Ramirez challenges the District Court’s application of several enhancements under the Sentencing Guidelines. Ramirez’s sentence was correctly calculated under the Guidelines. At sentencing, Ramirez explicitly abandoned his objection to the vulnerable victim enhancement, U.S.S.G. § 3A1.1, which, in any event, was properly applied insofar as his victims were illegal immigrants who had little access to information about how to legalize their status and were desperate to do so. See United States v. Patasnik, 89 F.3d 63, 72 (2d Cir.1996) (affirming vulnerable victim enhancements for defendants who targeted fraudulent loan scheme at persons who were financially desperate). The sophisticated means enhancement, U.S.S.G. § 2Fl.l(b)(6)(C), was also correctly applied, for Ramirez used his specialized skills as an immigration attorney to perpetrate a complex fraud. The District Court also did not clearly err in applying an enhancement under U.S.S.G. § 2Fl.l(b)(l) for loss exceeding $200,000; it was appropriate for the District Court to estimate the loss of the non-testifying defendants. See United States v. Sutton, 13 F.3d 595, 599-600 (2d Cir.1994) (per curiam).

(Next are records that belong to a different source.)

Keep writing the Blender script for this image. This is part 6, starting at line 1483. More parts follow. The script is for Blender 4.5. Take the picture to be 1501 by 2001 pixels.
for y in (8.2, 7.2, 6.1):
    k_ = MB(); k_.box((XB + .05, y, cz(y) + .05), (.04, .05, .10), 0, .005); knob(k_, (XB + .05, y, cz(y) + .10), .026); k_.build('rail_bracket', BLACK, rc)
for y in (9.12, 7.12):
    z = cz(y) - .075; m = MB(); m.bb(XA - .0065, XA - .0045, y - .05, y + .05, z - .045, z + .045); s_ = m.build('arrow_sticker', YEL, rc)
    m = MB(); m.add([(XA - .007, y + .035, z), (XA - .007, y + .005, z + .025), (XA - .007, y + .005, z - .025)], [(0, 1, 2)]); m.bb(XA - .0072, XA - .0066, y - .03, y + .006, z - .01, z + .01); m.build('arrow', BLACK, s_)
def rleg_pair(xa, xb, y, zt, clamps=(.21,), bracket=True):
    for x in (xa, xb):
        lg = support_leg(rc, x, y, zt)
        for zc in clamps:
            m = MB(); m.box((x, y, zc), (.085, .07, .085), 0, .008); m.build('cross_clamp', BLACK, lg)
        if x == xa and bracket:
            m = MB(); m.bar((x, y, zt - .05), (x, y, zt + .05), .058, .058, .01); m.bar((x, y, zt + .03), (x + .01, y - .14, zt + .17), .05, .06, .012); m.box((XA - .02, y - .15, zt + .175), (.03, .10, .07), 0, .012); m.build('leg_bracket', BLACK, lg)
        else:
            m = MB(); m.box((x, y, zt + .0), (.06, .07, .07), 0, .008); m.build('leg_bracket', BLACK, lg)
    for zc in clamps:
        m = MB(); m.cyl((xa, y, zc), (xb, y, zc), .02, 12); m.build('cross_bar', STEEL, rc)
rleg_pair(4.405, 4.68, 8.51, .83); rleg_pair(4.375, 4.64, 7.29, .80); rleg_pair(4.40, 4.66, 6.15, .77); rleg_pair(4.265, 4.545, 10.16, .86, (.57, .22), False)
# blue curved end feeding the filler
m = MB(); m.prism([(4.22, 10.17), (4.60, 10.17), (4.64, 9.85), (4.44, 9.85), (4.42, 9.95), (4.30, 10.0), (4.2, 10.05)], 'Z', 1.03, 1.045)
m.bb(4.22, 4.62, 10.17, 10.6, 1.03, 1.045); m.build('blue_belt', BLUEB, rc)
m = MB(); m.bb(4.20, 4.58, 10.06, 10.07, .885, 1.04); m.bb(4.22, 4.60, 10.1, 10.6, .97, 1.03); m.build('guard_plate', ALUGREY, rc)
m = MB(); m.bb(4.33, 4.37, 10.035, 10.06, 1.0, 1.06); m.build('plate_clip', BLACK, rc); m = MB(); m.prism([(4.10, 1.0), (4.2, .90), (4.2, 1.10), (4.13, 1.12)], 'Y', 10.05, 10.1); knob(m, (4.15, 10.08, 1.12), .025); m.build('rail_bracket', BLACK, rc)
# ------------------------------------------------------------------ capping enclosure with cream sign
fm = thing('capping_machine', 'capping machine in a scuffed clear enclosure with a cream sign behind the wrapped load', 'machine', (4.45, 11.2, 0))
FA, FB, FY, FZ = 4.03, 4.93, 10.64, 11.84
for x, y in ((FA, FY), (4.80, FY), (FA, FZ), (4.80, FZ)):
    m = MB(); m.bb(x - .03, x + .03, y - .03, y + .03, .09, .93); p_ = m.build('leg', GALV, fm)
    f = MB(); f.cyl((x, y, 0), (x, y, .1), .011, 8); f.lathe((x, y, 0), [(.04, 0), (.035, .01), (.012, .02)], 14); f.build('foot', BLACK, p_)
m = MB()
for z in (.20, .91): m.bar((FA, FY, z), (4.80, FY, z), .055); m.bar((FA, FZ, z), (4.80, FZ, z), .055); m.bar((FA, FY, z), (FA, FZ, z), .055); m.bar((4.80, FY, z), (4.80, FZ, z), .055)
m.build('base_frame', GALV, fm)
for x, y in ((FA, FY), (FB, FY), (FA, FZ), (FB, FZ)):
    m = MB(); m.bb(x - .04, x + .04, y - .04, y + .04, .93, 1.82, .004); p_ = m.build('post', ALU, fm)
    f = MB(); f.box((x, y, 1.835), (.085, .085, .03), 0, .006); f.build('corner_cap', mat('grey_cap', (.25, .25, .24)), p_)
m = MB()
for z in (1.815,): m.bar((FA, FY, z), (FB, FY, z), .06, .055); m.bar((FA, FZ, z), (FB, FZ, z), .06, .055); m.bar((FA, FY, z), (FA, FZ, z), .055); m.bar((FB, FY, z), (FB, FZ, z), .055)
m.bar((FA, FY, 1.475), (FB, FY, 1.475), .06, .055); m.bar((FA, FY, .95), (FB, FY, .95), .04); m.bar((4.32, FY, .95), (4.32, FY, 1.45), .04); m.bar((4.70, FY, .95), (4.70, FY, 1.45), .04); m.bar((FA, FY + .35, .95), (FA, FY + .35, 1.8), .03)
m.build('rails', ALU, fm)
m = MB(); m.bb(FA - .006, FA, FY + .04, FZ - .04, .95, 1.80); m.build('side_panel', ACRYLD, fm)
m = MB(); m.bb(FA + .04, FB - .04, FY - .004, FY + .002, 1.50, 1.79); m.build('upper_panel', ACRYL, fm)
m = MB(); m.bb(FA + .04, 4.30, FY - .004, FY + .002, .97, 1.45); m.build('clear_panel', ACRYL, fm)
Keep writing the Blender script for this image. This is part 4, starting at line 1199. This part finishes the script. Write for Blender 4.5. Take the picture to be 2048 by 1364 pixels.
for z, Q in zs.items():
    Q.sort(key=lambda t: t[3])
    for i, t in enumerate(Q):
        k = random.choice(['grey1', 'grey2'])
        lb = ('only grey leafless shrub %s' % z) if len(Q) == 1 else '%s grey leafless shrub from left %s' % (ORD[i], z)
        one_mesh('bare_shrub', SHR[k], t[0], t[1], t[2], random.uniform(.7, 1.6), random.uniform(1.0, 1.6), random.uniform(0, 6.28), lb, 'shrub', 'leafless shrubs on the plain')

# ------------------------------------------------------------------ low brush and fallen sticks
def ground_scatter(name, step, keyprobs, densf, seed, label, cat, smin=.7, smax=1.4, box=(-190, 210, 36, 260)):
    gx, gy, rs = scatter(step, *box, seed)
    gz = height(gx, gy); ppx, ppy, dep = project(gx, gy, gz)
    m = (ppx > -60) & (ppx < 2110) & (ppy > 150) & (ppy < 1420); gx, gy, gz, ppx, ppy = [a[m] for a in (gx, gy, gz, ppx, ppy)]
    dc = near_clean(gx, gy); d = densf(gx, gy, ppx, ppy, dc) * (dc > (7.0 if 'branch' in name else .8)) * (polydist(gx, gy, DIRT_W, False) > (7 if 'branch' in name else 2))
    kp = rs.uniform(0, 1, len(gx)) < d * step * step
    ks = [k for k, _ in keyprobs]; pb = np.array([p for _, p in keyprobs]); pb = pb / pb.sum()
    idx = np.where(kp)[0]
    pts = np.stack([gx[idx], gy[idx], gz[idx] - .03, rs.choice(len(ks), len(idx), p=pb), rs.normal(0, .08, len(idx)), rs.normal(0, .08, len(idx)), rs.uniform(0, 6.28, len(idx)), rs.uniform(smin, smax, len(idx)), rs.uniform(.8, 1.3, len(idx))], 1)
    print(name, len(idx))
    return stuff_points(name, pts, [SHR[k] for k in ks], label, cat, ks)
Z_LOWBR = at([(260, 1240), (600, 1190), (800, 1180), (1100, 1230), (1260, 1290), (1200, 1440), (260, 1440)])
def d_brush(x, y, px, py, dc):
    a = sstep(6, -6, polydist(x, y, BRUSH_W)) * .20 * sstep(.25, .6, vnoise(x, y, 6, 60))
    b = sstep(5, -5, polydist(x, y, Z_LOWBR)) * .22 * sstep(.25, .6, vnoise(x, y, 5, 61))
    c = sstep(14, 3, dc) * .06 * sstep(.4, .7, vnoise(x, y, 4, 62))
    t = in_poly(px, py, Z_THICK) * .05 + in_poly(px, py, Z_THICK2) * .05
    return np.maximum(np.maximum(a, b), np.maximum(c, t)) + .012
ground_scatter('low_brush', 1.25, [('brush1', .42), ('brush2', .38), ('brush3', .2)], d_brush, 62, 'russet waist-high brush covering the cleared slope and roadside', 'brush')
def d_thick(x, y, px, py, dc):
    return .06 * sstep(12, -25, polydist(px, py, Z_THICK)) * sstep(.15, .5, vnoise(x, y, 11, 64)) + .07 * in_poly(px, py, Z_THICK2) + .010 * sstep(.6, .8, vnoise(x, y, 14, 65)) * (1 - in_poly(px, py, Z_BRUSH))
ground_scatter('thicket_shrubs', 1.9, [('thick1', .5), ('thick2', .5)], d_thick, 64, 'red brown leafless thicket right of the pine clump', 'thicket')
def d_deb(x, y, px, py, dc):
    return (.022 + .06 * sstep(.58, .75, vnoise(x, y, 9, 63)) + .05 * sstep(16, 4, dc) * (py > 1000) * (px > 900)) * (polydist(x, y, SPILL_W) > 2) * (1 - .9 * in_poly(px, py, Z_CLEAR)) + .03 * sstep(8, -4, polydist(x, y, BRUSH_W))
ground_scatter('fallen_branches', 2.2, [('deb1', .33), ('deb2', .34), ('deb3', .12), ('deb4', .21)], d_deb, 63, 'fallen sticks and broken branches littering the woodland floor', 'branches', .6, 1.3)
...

However, because the District Court sentenced Ramirez under the view that the Guidelines were mandatory rather than advisory, see United States v. Booker, U.S. -, 125 S.Ct. 738, 160 L.Ed.2d 621 (2005), we remand his case to the District Court for further proceedings in conformity with United States v. Crosby, 398 F.3d 103. Any appeal taken from the District Court following this remand can be initiated only by filing a new notice of appeal. See Fed. R.App. P. 3, 4(b).

Accordingly, the judgment of the District Court is hereby AFFIRMED in part and REMANDED in part.